One time, when driving on my way to work in the morning, a guy in the lane next to mine put on his blinker to cut into my lane. It felt like it was too early to be a dick, so I took my foot off the gas pedal and let the car slow on it's own to let him into the lane. I also needed to give my brake pedal a slight tap to slow down enough. Apparently, this pissed-off the guy behind me and he honks his horn to let me know just how mad he is about this slowing-down slightly situation. At the same time, the other guy had not only finished cutting into the lane, but also heard the horn honk. I guess thinking that I honked at him, instead of a wave or shaka, the guy decides to flip me off instead.
Funeral Suit also helped me to haul rock to fix our backyard/under the house. Candy, in an attempt to avoid the rain, decided to start squeezing herself over this short wall to get underneath the house. To give herself more room under there though, she started digging up the dirt, which also started exposing the stilts holding the house off the ground. So, I headed to Home Depot and started loading up a flatbed cart with bags of gravel as well as those large, smooth river stones. Well, 10 bags through the checkout line later, I'm pushing the cart through the parking lot and the worry finally hits. I'm driving a sedan, can it handle this much of a load? Well, doing some quick math (5 people at 200lbs is 1000lbs which is greater than the weight of 10 bags of rocks) I figure I should be okay. But then again, that weight is meant to be spread throughout the car, not all stuffed into the trunk and, at the time, I'd yet to determine just how many adult bodies I could fit into the trunk. So I put the first bag in the trunk and the car dropped. Then another bag and it dropped further. Finally, with all the bags inside, it looked like the car was barely an inch above the wheels. Deciding to tempt it, I started up the car, moving slowly at first, no problems, then a little faster, no problems, I slowed as I thought I heard a scraping noise going over the speed bumps, then just started going and I managed to haul it all home without incident though driving slow enough that I watched everyone cut around me the whole drive.

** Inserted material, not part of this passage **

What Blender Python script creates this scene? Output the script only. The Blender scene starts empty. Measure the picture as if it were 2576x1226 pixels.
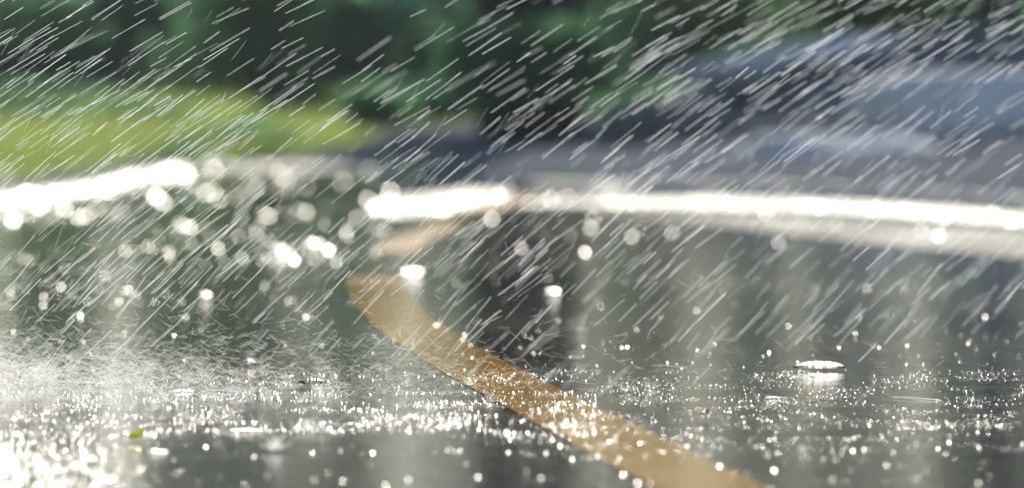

Living up to it's name, I did have a couple of memorable, intoxicated drives home (though not as many as you would expect). And by that I mean that I don't remember really driving home, just getting into the car and then being at home, with a very brief section in the middle that I spent arguing with myself about driving home. It was kind of like those "Don't Drink and Drive" commercials you know, the one with the guy arguing with himself in the mirror... except in reverse. I was the one saying that I was fine to drive home, and my haggard-looking reflection in the rearview mirror was the one telling me to stop. "We're going to jail," I vaguely remember him saying before I started the engine. I probably just laughed and drove away. Then I got home and everything worked out, though I did remember to check the front of my car for blood. It's the responsible thing to do.